Sergej Kuznecov. «Tra le ex repubbliche sovietiche, l’Ucraina occupa per la Russia una posizione del tutto particolare. Kiev è anche conosciuta come “la madre delle città russe”: da essa ha avuto inizio la costruzione dello Stato russo. Metà della popolazione ucraina è russofona, e molti su entrambi i lati del confine reputano quello russo e quello ucraino un unico popolo, oggi diviso per equivoco da una frontiera. Sensazioni simili, sembra, a quelle provate dai tedeschi della Germania Est e Ovest dal dopoguerra fino alla riunificazione. La Russia è stata tra i primi paesi a riconoscere l’indipendenza dell’Ucraina. Le tensioni nascono dal tentativo palese di portare l’Ucraina alla Nato».
Gian Luca Bertinetto. «Malgrado le accuse di Mosca e le stravaganze di certi falchi americani, mossi essenzialmente dalla loro polemica contro il presidente Obama, Europa e Stati Uniti non hanno ambizioni di alcun genere sull’Ucraina, nè intendono usarla per indebolire o minacciare la Russia. Cercano piuttosto di arginare una crisi che è stata causata dalle ambizioni egemoniche russe, salvaguardando alcuni principi fondamentali: il divieto della minaccia e dell’uso della forza, il rispetto dei trattati internazionali, la salvaguardia dell’indipendenza e il diritto di ogni paese a scegliere liberamente la propria strada». La Nato quasi ambasciatrice di pace in Europa e nel mondo. Un punto di vista.

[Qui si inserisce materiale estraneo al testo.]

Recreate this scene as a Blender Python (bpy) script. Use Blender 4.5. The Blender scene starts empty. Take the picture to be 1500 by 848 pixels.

Il che fare da parte Ue? «L’Unione Europea deve quindi ribadire come i propri trattati fondativi riconoscano solennemente a paesi europei e democratici, capaci di adempiere alle condizioni pre-fissate, il diritto di chiedere di entrare a far parte dell’Unione stessa. Anche se il percorso dovesse rivelarsi lento e difficoltoso, come sarà il caso per l’Ucraina. L’Occidente deve inoltre rassicurare il Cremlino, chiarendo di non esser mosso da intenti ostili alla Russia. Ribadendo con fermezza che la Nato è una alleanza esclusivamente difensiva cui non intenderà ammettere l’Ucraina, a patto che da parte russa vi sia il pieno rispetto della sua indipendenza e integrità territoriale». La Nato applaude.
Per l’analista russo la Nato è solo il braccio armato di Washington. «L’obiettivo Usa è di fiaccare Bruxelles, alleato MA serio concorrente in campo politico, economico e finanziario, Washington ha inanellato una serie di iniziative. Tra queste: dislocare in Europa nuovi componenti per lo scudo di difesa missilistica, spingere l’Ue verso un costante allargamento a paesi economicamente depressi, amplificare i contrasti tra i membri europei e la Russia prima in campo politico e ora in campo economico. Buoni rapporti tra Ue e Russia in base alle rispettive risorse naturali e tecnologiche è percepita dagli Stati Uniti come una minaccia al proprio status di unico leader globale».
Ancora Kuznekov per parità di spazi. «Si avvicinano elezioni dalle quali si prevede nell’Unione Europea il rafforzamento delle forze e delle tendenze conservatrici. I loro leader sono meno influenzati dalle scelte americane e più disposti a prendere decisioni di interesse nazionale senza dogmi ideologici da guerra fredda. Un atteggiamento che manterranno durante la campagna elettorale. L’incertezza “variabile” dipenderà da quanto coerentemente i leader conservatori vorranno o potranno di fronte alla pressione statunitense mantenere la linea dopo le elezioni. È un’incertezza non di poco conto».
Infine, tra i tanti argomenti trattati, la questione Russia Ucraina dopo la secessione Crimea.
«Il nuovo governo ucraino mostra sempre più la sua dipendenza dai neonazisti. Cosa che diventa evidente per la popolazione, per le forze di opposizione moderate e per la comunità internazionale. L’economia del paese si trova in una situazione di pre-default (se non di default) dalla quale può uscire soltanto attraverso un rapido ripristino dei legami economici con la Russia e con gli altri paesi dell’Unione doganale. Per un certo periodo di tempo, i bisogni di bilancio più urgenti potranno essere soddisfatti attraverso prestiti e aiuti finanziari da parte di paesi occidentali. Ma aiuti del genere non servono al paese, perché diretti non a rifondarne l’economia ma a sostenerne il regime».